4. Protect your cards and account numbers to prevent unauthorized use. Draw a line through blank spaces on charge slips so the total amount can’t be altered.
5. Pay off balances at the end of the month to avoid interest charges—or at least the minimum to avoid late fees.
6. Keep a record in a safe place separate from your cards of your account numbers, expiration dates and the phone numbers of each issuer to report a loss quickly.
7. Carry only the cards you think you’ll use.

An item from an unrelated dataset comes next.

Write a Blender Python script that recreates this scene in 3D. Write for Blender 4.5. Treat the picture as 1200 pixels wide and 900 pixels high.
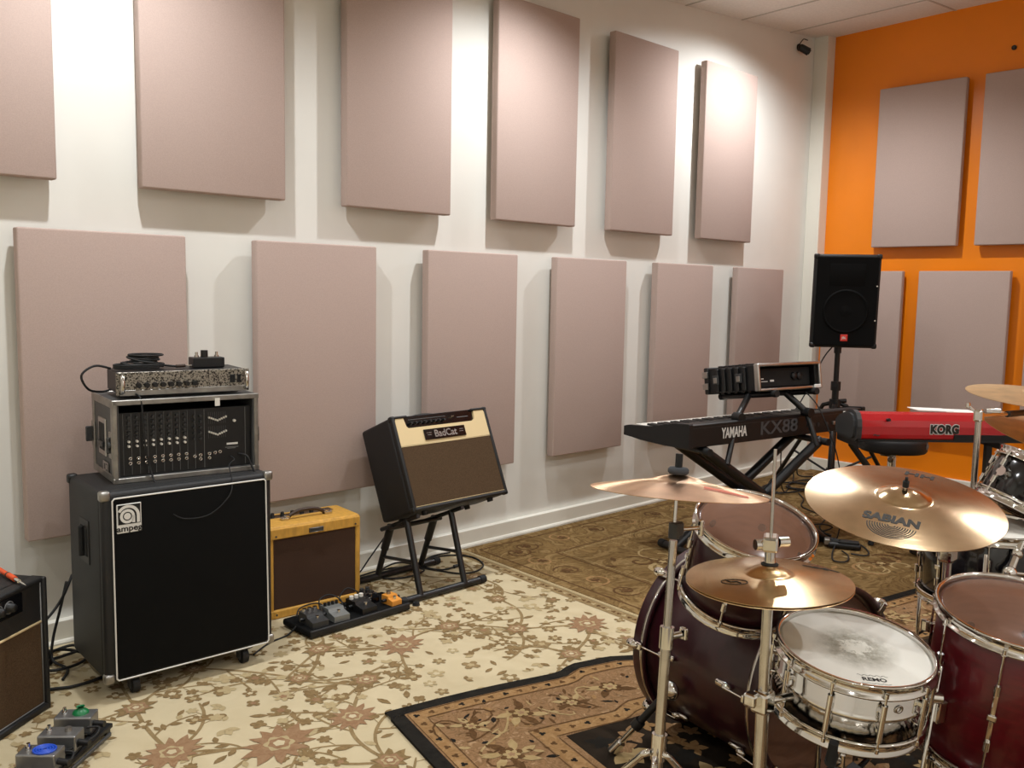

8. If you do forget to pay a credit card bill and you incur a late fee, call customer service. They are usually agreeable to waiving the fee one time.

Your free credit report
Although you’re just starting to build credit, it’s helpful to request a free copy of your credit report at annualcreditreport.com, especially if you plan to purchase a house or car soon. The Fair Credit Reporting Act gives Americans access to one free credit report every 12 months. Don’t get scammed into a website that asks for a credit card number to run a credit report; they’re notorious for hidden charges and sneaky monthly fees unless you cancel. Popular sites creditkarma.com and creditsesame.com also offer a free credit score from one of the three credit reporting agencies. When you order, you’ll be asked for your name, address, social security number and date of birth. To verify your identity, you may also need to provide some information that only you would know.

What is a credit report?
A credit report contains information on where you live, how well you pay your bills, and whether you’ve been sued, arrested or filed for bankruptcy. Nationwide consumer reporting companies sell the information in your report to creditors, insurers, employers and other businesses that use it to evaluate your applications for credit, insurance, employment or renting or purchasing a home. Get a copy every year so you can consistently see where you stand, and to spot any errors—and then get them fixed.